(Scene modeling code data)
## START

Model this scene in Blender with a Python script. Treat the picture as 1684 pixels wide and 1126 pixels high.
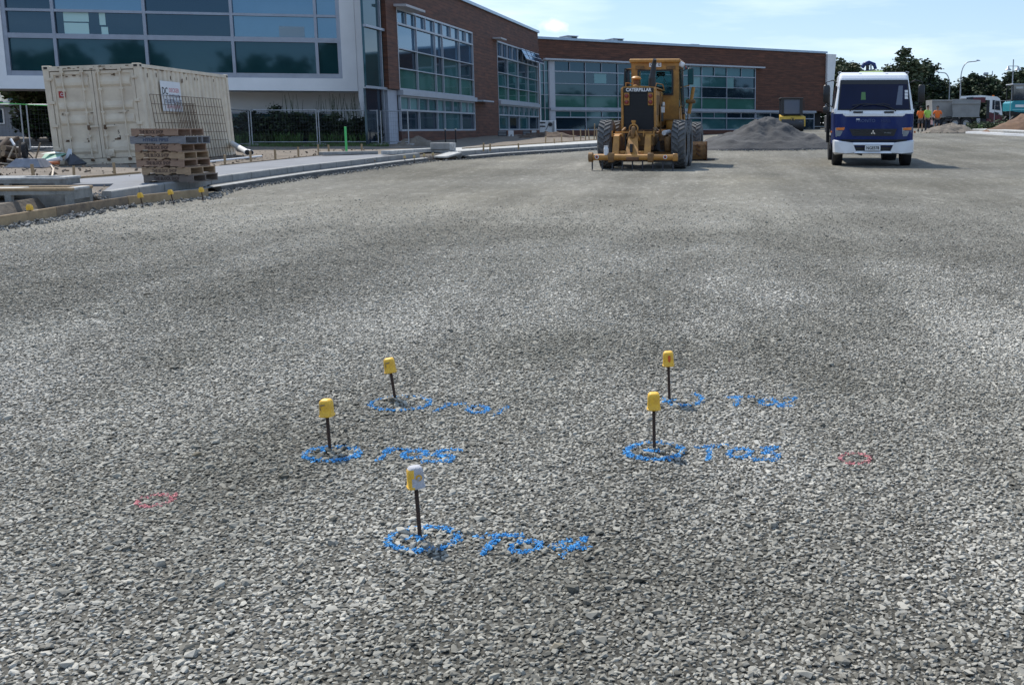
import bpy, bmesh, math, random
import numpy as np
from mathutils import Vector, Matrix, Euler

for o in list(bpy.data.objects): bpy.data.objects.remove(o)
SC = bpy.context.scene
COL = SC.collection
R = math.radians
rng = random.Random(7)
nr = np.random.RandomState(11)

# ---------------------------------------------------------------- camera
F, CX, CY, CAMH = 1661.0, 1150.0, 470.0, 1.55
PIT = math.atan(0.156)
cp, sp = math.cos(PIT), math.sin(PIT)
cam = bpy.data.cameras.new('camera')
camo = bpy.data.objects.new('camera', cam); COL.objects.link(camo)
camo.location = (0, 0, CAMH); camo.rotation_euler = (R(90) - PIT, 0, 0)
cam.sensor_width = 36; cam.lens = F/1684*36
cam.shift_x = -(CX-842)/1684; cam.shift_y = -(563-CY)/1684
cam.clip_start = 0.05; cam.clip_end = 3000
SC.camera = camo

# ---------------------------------------------------------------- world, sun, exposure
SUN_AZ, SUN_EL = -38.0, 52.0          # degrees; azimuth from +Y towards +X
w = bpy.data.worlds.new('World'); SC.world = w; w.use_nodes = True
nt = w.node_tree; nt.nodes.clear()
N = nt.nodes.new; L = nt.links.new
out = N('ShaderNodeOutputWorld'); bg = N('ShaderNodeBackground'); bg.inputs[1].default_value = 0.13
sky = N('ShaderNodeTexSky'); sky.sky_type = 'NISHITA'; sky.sun_disc = False
sky.sun_elevation = R(SUN_EL); sky.sun_rotation = R(SUN_AZ); sky.altitude = 20
sky.air_density = 1.0; sky.dust_density = 0.1; sky.ozone_density = 2.2
tc = N('ShaderNodeTexCoord'); sep = N('ShaderNodeSeparateXYZ'); L(tc.outputs['Generated'], sep.inputs[0])
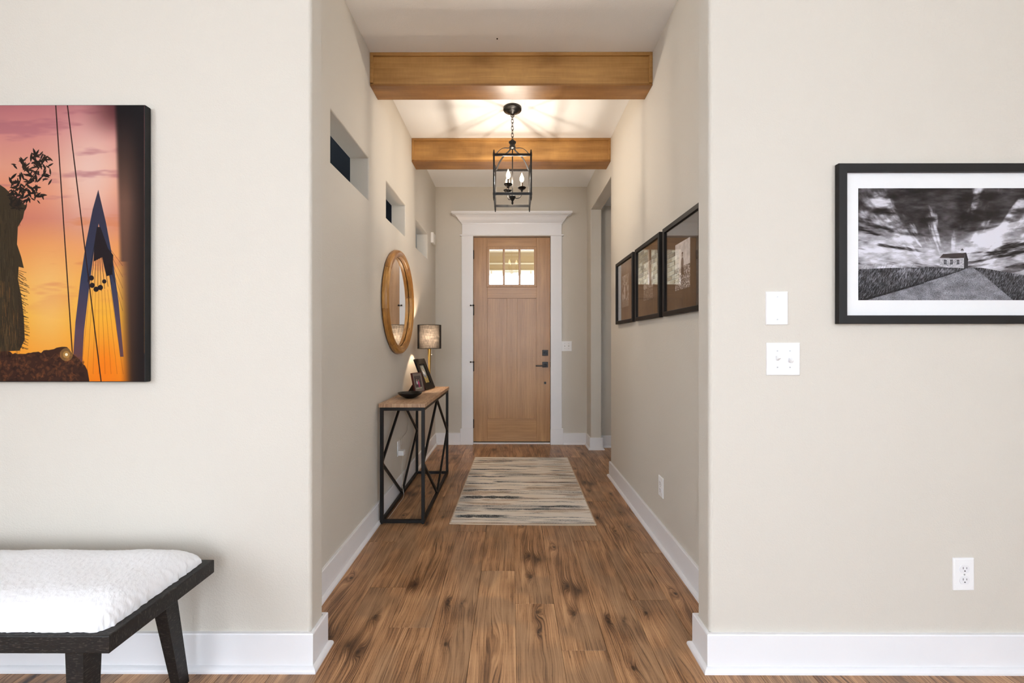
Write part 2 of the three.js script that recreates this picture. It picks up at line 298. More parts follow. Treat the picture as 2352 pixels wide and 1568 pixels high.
const snapTex = [
  snapshot(190, 250, [[196, 192, 188], [236, 232, 228]], [[96, 70, 15, 'rgb(120,112,106)', 'rgb(60,54,50)', 'rgb(150,140,130)']], [0.52, [70, 64, 60], [255, 252, 248]]),
  snapshot(190, 252, [[62, 57, 54], [190, 182, 176]], [[80, 74, 16, 'rgb(214,208,200)', 'rgb(196,190,184)', 'rgb(180,170,160)'], [118, 66, 17, 'rgb(60,54,50)', 'rgb(50,46,44)', 'rgb(176,166,156)']], [0.82, [90, 84, 78], [150, 142, 134]]),
  snapshot(190, 254, [[90, 84, 78], [190, 182, 172]], [[90, 92, 17, 'rgb(150,142,134)', 'rgb(120,112,104)', 'rgb(200,190,180)']], [0.7, [66, 60, 56], [170, 160, 150]]),
  snapshot(120, 200, [[96, 102, 100], [150, 156, 150]], [[48, 46, 13, 'rgb(214,216,220)', 'rgb(96,108,140)', 'rgb(206,166,140)'], [72, 66, 12, 'rgb(196,202,214)', 'rgb(110,120,150)', 'rgb(206,166,140)']], [0.6, [120, 104, 56], [206, 190, 120]]),
  snapshot(110, 150, [[58, 48, 48], [96, 82, 80]], [[40, 44, 12, 'rgb(206,206,208)', 'rgb(60,54,56)', 'rgb(206,160,136)'], [68, 50, 12, 'rgb(206,84,132)', 'rgb(176,60,110)', 'rgb(206,160,136)']], [0.86, [120, 130, 100], [200, 196, 186]]),
];

// ------------------------------------------------------------------ materials
const S = (r, g, b) => new THREE.Color().setRGB(r / 255, g / 255, b / 255, THREE.SRGBColorSpace);
const std = (o) => new THREE.MeshStandardMaterial(o), phy = (o) => new THREE.MeshPhysicalMaterial(o);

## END

Set task ▸ Restate word for word only the lines from where the entries begin through the one with "nr = np.random.RandomState(11)"; omit the pictures.

Task answer ▸
Model this scene in Blender with a Python script. Treat the picture as 1684 pixels wide and 1126 pixels high.
import bpy, bmesh, math, random
import numpy as np
from mathutils import Vector, Matrix, Euler

for o in list(bpy.data.objects): bpy.data.objects.remove(o)
SC = bpy.context.scene
COL = SC.collection
R = math.radians
rng = random.Random(7)
nr = np.random.RandomState(11)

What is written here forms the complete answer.